A Fabric of Seams (1990)
for
eight players

by
Robert Morris

Program Notes

A Fabric of Seams is an octet of fifteen minutes' duration written for three instrumental units: a woodwind trio (flute, clarinet, and bassoon); french horn and piano; and string trio. The units are spacially separated in order to project their own, often differing musical processes. Each group has its own set of sonic signatures which affect the linear character and intervalic contour of its own music. Simultaneously, the very same signatures are used harmonically, uniformly coloring entire sections of the whole ensemble's music. It turns out that the melodic/harmonic interaction of the three signature sets, while vastly intricate, provides sufficient constraint to establish a unique form for the music's progress. As a salient side-effect, any of the signature combinations make saturations of the chromatic pitch aggregate gradual rather than immediate.

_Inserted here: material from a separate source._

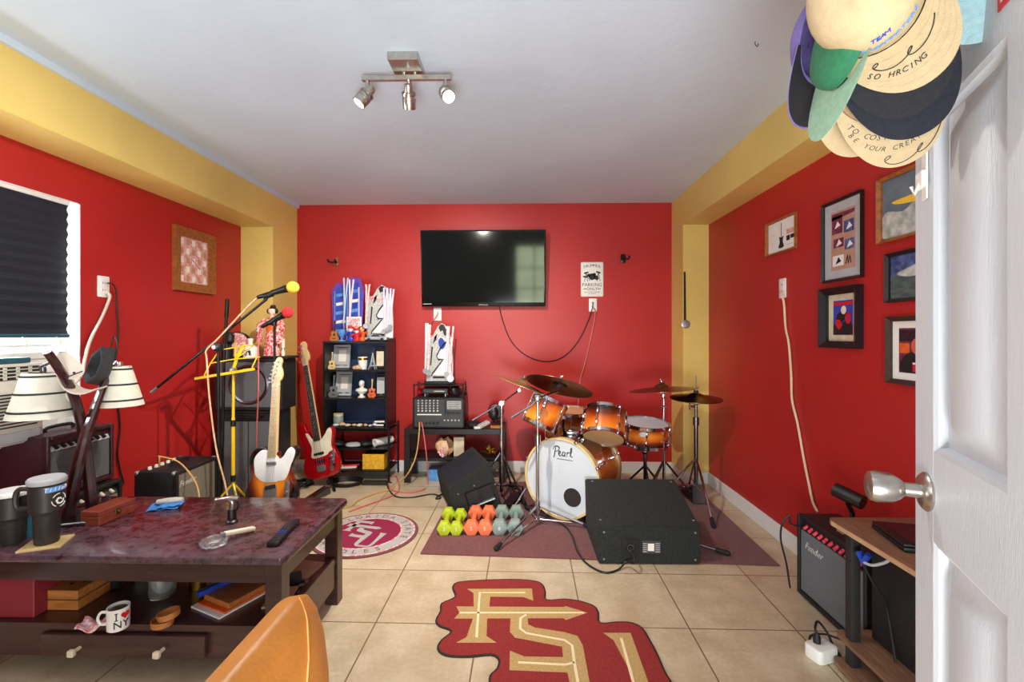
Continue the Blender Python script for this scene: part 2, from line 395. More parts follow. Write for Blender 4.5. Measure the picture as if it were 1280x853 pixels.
b = B(); b.bb(XL, XL+.014, .3, 3.79, 0, .1, .003); b.bb(XL+.014, -2.0735, 3.776, 3.79, 0, .1, .003); b.bb(-2.0875, -2.0735, 3.79, YB-.014, 0, .1, .003); struct('baseboard_left', b, 'white_paint')
# window in the left wall: frame, sash, bright pane
w = thing('window_1', 'x', 'x', V((XL-.1, 1.85, .77))); del w['label']; del w['category']; w['kind'] = 'structure'
b = B(); b.bb(XL-.15, XL-.001, WY-.006, WY, .77, 1.95); b.bb(XL-.15, XL-.001, 1.3, WY, 1.944, 1.95); b.bb(XL-.15, XL-.001, 1.3, 1.306, .77, 1.95); ob('reveal', b, 'white_paint', w)
b = B(); b.bb(XL-.15, XL+.05, 1.3, WY+.03, .745, .77, .004); ob('sill', b, 'white_paint', w)
b = B(); b.bb(XL-.12, XL-.07, 1.306, WY-.006, 1.13, 1.165, .004); b.bb(XL-.12, XL-.07, WY-.05, WY-.006, .77, 1.944, .004); b.bb(XL-.12, XL-.07, 1.306, WY-.05, 1.19, 1.205, .002); b.bb(XL-.115, XL-.08, 2.07, WY-.05, .77, 1.13, .003); ob('sash', b, 'white_plastic', w)
b = B(); b.bb(XL-.15, XL-.145, 1.306, WY-.006, .77, 1.944); ob('pane', b, 'daylight', w)
# hall behind the camera: far wall with its window, reflected in the television
b = B(); b.bb(-3.2, -.2, -3.3, -3.2, 0, 2.45); b.bb(.75, 3.2, -3.3, -3.2, 0, 2.45); b.bb(-.2, .75, -3.3, -3.2, 0, .5); b.bb(-.2, .75, -3.3, -3.2, 2.05, 2.45); struct('wall_front', b, 'hall_paint')
w = thing('window_2', 'x', 'x', V((.1, -3.25, .7))); del w['label']; del w['category']; w['kind'] = 'structure'
b = B()
for x in (-.18, .275, .73): b.bb(x-.025, x+.025, -3.25, -3.2, .5, 2.05)
for z in (.52, 1.0, 1.5, 2.03): b.bb(-.2, .75, -3.25, -3.2, z-.02, z+.02)
ob('sash', b, 'white_paint', w)
b = B(); b.bb(-.2, .75, -3.29, -3.28, .5, 2.05); ob('pane', b, 'hall_daylight', w)
# ---------------------------------------------------------------- camera, world, lamps
cd = bpy.data.cameras.new('camera'); cam = bpy.data.objects.new('camera', cd); COL.objects.link(cam); SC.camera = cam
cam.location = (0, 0, CZ); cam.rotation_euler = (PI/2, 0, YAW); cd.sensor_width = 36; cd.lens = F/1280*36; cd.shift_y = (HY-426.5)/1280; cd.clip_start = .02
wd = bpy.data.worlds.new('world'); SC.world = wd; wd.use_nodes = True; bg = wd.node_tree.nodes['Background']; bg.inputs[0].default_value = (.95, .97, 1., 1); bg.inputs[1].default_value = WORLD
SC.view_settings.view_transform = 'Standard'; SC.view_settings.look = 'None'; SC.view_settings.gamma = 1.; SC.view_settings.use_curve_mapping = False; SC.view_settings.exposure = EXPO
def spot(name, p, tgt, e, ang, blend=.5, col=(1, .93, .82), r=.015):
    l = bpy.data.lights.new(name, 'SPOT'); l.energy = e; l.spot_size = R(ang); l.spot_blend = blend; l.color = col; l.shadow_soft_size = r
    o = bpy.data.objects.new(name, l); COL.objects.link(o); o.location = p; o.rotation_euler = (V(tgt)-V(p)).to_track_quat('-Z', 'Y').to_euler(); return o
def area(name, p, tgt, e, sx, sy, col=(1, 1, 1)):
    l = bpy.data.lights.new(name, 'AREA'); l.shape = 'RECTANGLE'; l.size = sx; l.size_y = sy; l.energy = e; l.color = col
    o = bpy.data.objects.new(name, l); COL.objects.link(o); o.location = p; o.rotation_euler = (V(tgt)-V(p)).to_track_quat('-Z', 'Y').to_euler(); return o
# ---------------------------------------------------------------- track light on the ceiling
cx, cy = at(508, 84, 2.0).x, 2.0
t = thing('track_light', 'brushed nickel three-head track light on the white ceiling', 'ceiling light', V((cx, cy, ZC)))
b = B(); b.bb(cx-.065, cx+.065, cy-.07, cy+.07, ZC-.035, ZC, .003); ob('canopy', b, 'nickel', t)
zb = ZC-.05
b = B(); b.bb(cx-.21, cx+.19, cy+.03, cy+.05, zb-.014, zb+.008, .002); b.cyl((cx-.02, cy+.04, zb), (cx-.02, cy+.04, ZC-.03), .008); b.cyl((cx+.03, cy+.04, zb), (cx+.03, cy+.04, ZC-.03), .008); ob('bar', b, 'nickel', t)
HEADS = []
for k, (dx, aim) in enumerate(((-.185, V((-.55, -.25, -.85))), (0., V((-.1, .62, -.72))), (.165, V((.3, -.6, -.6))))):
    p = V((cx+dx, cy+.04, zb-.014)); aim.normalize(); q = p+V((0, 0, -.055))
    b = B(); b.cyl(p, q, .009); h = ob('lamp_stem', b, 'nickel', t)
    m = axisM(q-aim*.035, q+aim)
    b = B(m); b.lathe([(0, 0), (.017, 0), (.02, .012), (.02, .03), (.027, .032), (.027, .05), (.03, .055), (.03, .1), (.026, .1), (.022, .085), (0, .085)], n=20)
    for z in (.036, .042, .06, .07): b.ring(.026, .0315, z, z+.003, n=20)
    h = ob('lamp_head', b, 'nickel', t)
    b = B(m); b.lathe([(0, .0865), (.021, .0865), (.024, .096), (0, .098)], n=20); ob('bulb', b, 'lamp_glow', h)
    HEADS.append((q+aim*.085, aim))
h0, h1, h2 = HEADS
spot('spot_left', h0[0], h0[0]+h0[1], L_SPOT[0], 150, .8); spot('spot_middle', h1[0], h1[0]+h1[1], L_SPOT[1], 128, .9); spot('spot_right', h2[0], h2[0]+h2[1], L_SPOT[2], 130, .9)
area('added_fill', (-.1, -.7, .5), (-.3, 1.7, 2.45), L_FILL, .9, .9, (.93, .97, 1))  # added lamp behind the camera, evens out brightness; no such fixture in the room
area('window_daylight', (XL-.13, 1.85, 1.3), (0, 2.2, .6), L_WIN, .9, .9, (.9, .95, 1.))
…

The piece's title alludes to the way I thought about composing with the abstract signature material. Rather than a mosaic of tiles, combinations of notes resemble a flexible quilt of relations that can be folded, bunched, sewn and biased in any number of ways. Moreover, swatches of material are not simply pinned-together, but are stitched or even interwoven. The many necessary but often hidden seams allow my three colored ribbons of sound-fabric to retain many different kinds of shape and texture, and, like clothing, to suggest a multitude of corporalities.